ABOUT THE PEACE INNOVATION LAB
From persuasive technology to peace innovation.
The Peace Innovation Lab grew out of Stanford’s persuasive technology and behavior design lineage to ask a new question: how can technology, data, design, finance, and engineering increase positive engagement across difference boundaries?
We define peace behaviorally: not only as the absence of violence or conflict, but as repeated, observable, prosocial engagement that builds trust, reciprocity, repair, and mutual benefit over time.
The founding question
How good can we be to each other?
We began with a shift in mindset: from using technology to influence behavior to using behavior design to increase prosocial, mutually beneficial engagement. Our question was simple yet radical—how can we design systems that make the best in us easier to express, not harder?
The intellectual move
Peace as Behavior
We reframed peace as observable, repeated, prosocial engagement across difference boundaries. Peace is not only diplomacy or the absence of conflict—it is the presence of constructive interactions that build trust, reciprocity, and mutual benefit over time.
Why Stanford
A design, engineering, and entrepreneurial mindset applied to peace.
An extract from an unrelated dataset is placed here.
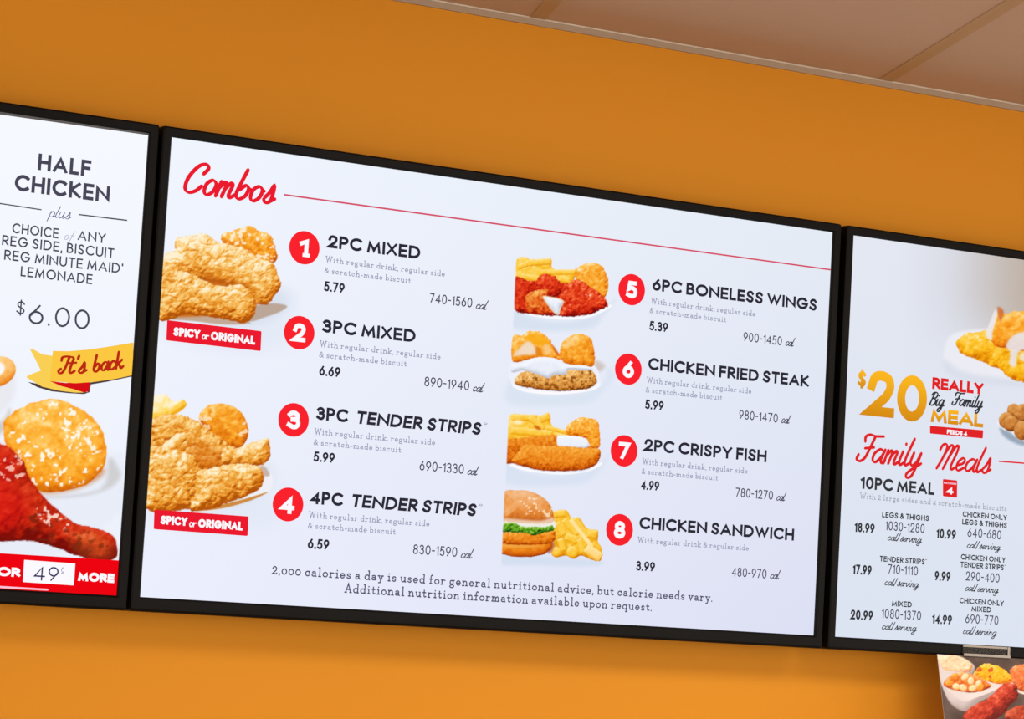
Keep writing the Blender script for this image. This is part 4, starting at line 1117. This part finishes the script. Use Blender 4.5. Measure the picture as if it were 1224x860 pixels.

Stanford is one of the rare places where engineering, design, behavioral science, and entrepreneurship are routinely aimed at problems big enough to require new fields, not just new projects. Peace Innovation grew from that mindset.
What makes PIL different
Conventional Frame
Peace as the absence of conflict
Focus on reducing violence
Negotiated agreements
Periodic intervention
Top-down processes
Difficult to measure over time
Value creation rarely measured
PIL Frame
Peace as Designed Positive Engagement
Peace as designed positive engagement
Focus on observable behavior
Designed conditions
Continuous learning
Systems-level intervention
Measurable and testable
Value creation made visible
PIL works upstream of conventional peacebuilding.
We begin with observable behavior; who engages, across what boundary, under what conditions, with what result, and over what period of time.
This approach allows peace to become more than an ideal. It becomes something that can be specified, designed for, measured, tested, improved, scaled, and invested in.
Why this work matters now
AI, platforms, cities, institutions, and capital markets shape what people notice, trust, reward, and repeat. At a time of polarization, automation, and systemic risk, PIL’s work matters because peace cannot remain only an aspiration. It must become something systems can make more likely: designed behavior, measurable interaction, and durable mutual benefit.
Technology shapes behavior
Digital systems influence what people notice, trust, share, avoid, and repeat.
Data reveals interaction patterns
Peace Data helps make constructive engagement visible without reducing peace to sentiment or slogans.
Engineering creates conditions
Systems can be designed so prosocial behavior becomes easier, safer, and more likely.
Finance scales what markets can value
Capital can reward organizations that measurably strengthen trust, reciprocity, inclusion, and mutual benefit.
“Peace is not a state we wait for. It is a behavior we design, measure, and practice together.”
PIL advances research, frameworks, and practical tools that help organizations design, measure, and scale positive engagement across difference boundaries.